内山 とくに生鮮品を扱う食品スーパーは、購買データの管理が複雑で、一部大手を除いた多くの企業にとっては、ハードルが高いようです。このような特性もあって、リテイルメディアは、標準化されていてデータが揃いやすいドラックストアやコンビニなどから発展してきた歴史があります。
今後データを活用していくには、整備体制を社内で構築すること、そのための人材の獲得・育成が必要です。社内に人材がいなければ、unerryのような会社が代行もできるのですが、他社に購買データを預けるのはなかなか心理的ハードルが高く、二の足を踏む会社が多いです。
データは宝にもリスクにもなる
健全性を見極める目を
――自社の購買データをリテイルメディアに活用すると、どのような効果があるのでしょうか。成功事例があれば教えてください。
内山 たとえば、あるメーカーが商品プロモーションをしたいと思った際、購買データも連携することで、購買履歴からその商品を購入する可能性が高いショッパー群を探して、デジタル広告やキャンペーン情報を届けることが可能になります。

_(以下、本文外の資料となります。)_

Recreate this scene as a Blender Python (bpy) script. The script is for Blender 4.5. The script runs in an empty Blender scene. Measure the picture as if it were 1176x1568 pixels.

たとえばunerryがデジタル販促をサポートしている某企業で実験したところ、興味深いことに、かつてはその商品を買っていたのに、買わなくなってしまった人が、少なくない割合で戻ってくるという結果が得られています。
――今後、リテイルメディアに取り組む小売企業にメッセージはありますか。
内山 やはりお伝えしたいのはデータについてで、とくにその安全性に気を付けるべきということです。データ事業会社の選定1つをとっても、法的に、業界規制的に使っているデータソースは本当に大丈夫なのか、きちんと検証している事業会社は実はまだまだとても少ないです。
データの取得・活用は、社会的信用に直結するもので、一度損なった信頼を取り戻すのは容易ではありません。また、問題が発覚すると、多くの視線を集めるのは、消費者にとって身近な小売企業であることが常といえます。なので、健全性の高い企業をきちんと見極めて、手を組んでいくことが重要です。